Luke: "How do you feel about Orthodox Judaism?"
David: "What a loaded question. It’s here to stay, but it’s running into more and more problems. Remaining Orthodox entails having to ignore some basic facts. Either you say that scientists and researchers don’t know what they’re talking about or you say, ‘You can’t challenge faith on the basis of science because science and faith are two entirely different things.’ That was invented in the 20th Century. Nobody ever said that before. Until the 20th Century, it was held that Judaism was based on a certain number of facts, just like Christian and Islam were… If you take those facts away, it crumbles. You can’t have Orthodox Judaism in tact once you face the facts that there probably wasn’t an Exodus and a conquering of Canaan. Just like you can’t say Jesus didn’t exist or do the things he said and still have a Christianity."
Luke: "Right, right, right, but I’m interested in how do you feel about Orthodoxy."
David: "One of my best friends at work is an African-American female Messianic Jew. We’ll just kid around. I’ll be like, ‘How’s your imaginary friend doing?’ I don’t begrudge her the way she lives her life."
Luke: "Do you keep kosher?"
David: "No. I don’t eat pork and creepy crawlies. I think that’s a cultural thing. Going back in archeology, the first thing that differentiates those Canaanites who we later called Israelites is that we found no pork bones. That became a cultural marker. I don’t eat pig to pay homage to my cultural tradition."

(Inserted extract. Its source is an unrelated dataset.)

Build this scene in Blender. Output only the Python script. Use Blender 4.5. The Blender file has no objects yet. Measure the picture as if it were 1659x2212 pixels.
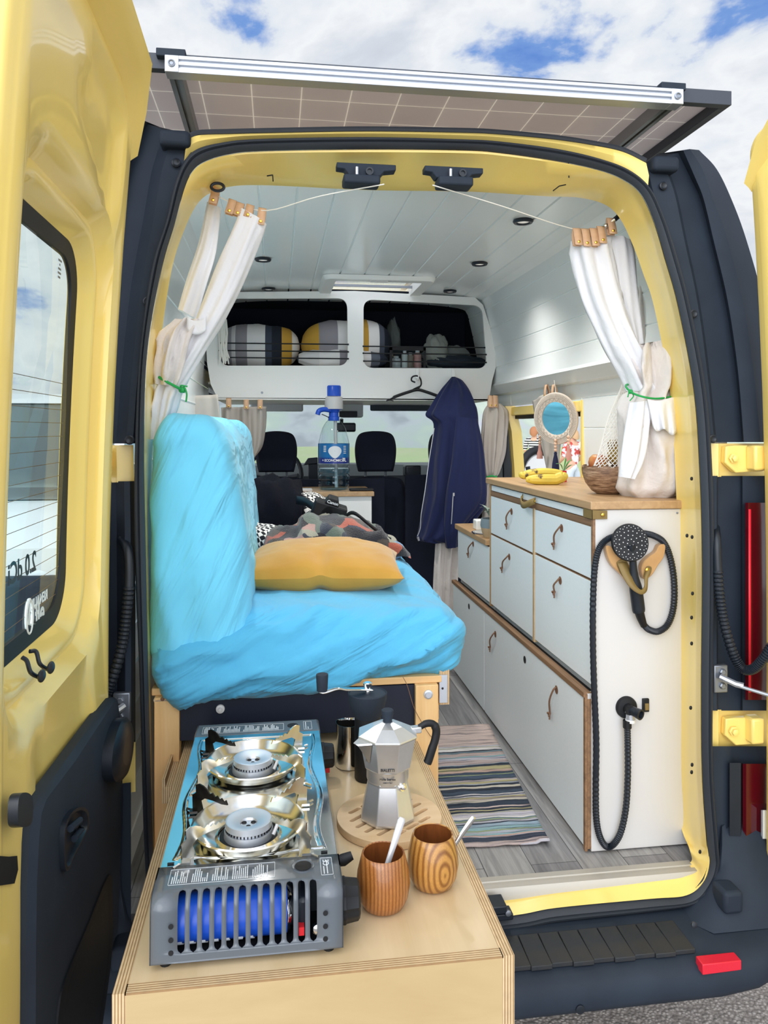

Luke: "How does your dad feel about your move?"
David: "I’m surprised. I didn’t know how they were going to take it. He was very open to it. My dad’s a very liberal guy. My brother’s reaction at age 13 was to become Chabad. He’s now a Chabad rabbi outside London. My mom probably would not have been totally cool with that. My dad was like, ‘Knock yourself out!’ At one point, he was even a moshiachist (believed that Menahem Schneerson was the messiah). My other brother, after yeshiva and hesder, decided he was secular. Now he’s at HUC studying to become a rabbi. He was totally cool. He remarked with a smile, ‘Now I’m going to be the frum (religious) one in the family.’
"When I did put my website up and started doing interfaith weddings, I was like, ‘OK, this one I’m uncomfortable telling him about.’
"I get an email from him. He says, ‘When I’m bored at night, I Google people I know. I came across your website. Let me tell you why I didn’t do interfaith weddings… I’m totally cool with the fact that you are.’"
Luke: "How many friends have you kept from Orthodoxy?"
David: "We had to make a conscious break. We’ll still email from time to time… We were living in the eruv. People were still calling me up and asking for religious advice while I’m sitting in my office munching on whatever, no yarmulke on."
"We didn’t go out with guns blazing. We did a lot to build up that school [the community day school in Dallas]. I like that school.
"We picked up. We moved from Dallas to Frisco, a northern suburb. Takes half an hour on the tollway to get back into town."
"Does that make sense my friend?"
Luke: "Absolutely."
Afterwards, I emailed David some questions.
Luke: "How would you feel about living in Israel now? Is Israel a good place to be a secular humanist?"
David: "I have no real desire to live there right now. I am happy here in the US. It is eaiser on the one hand to live there as the Chiloni (secular) presence is so strong. On the other hand the Chareidim are so strong, so it is a toss up."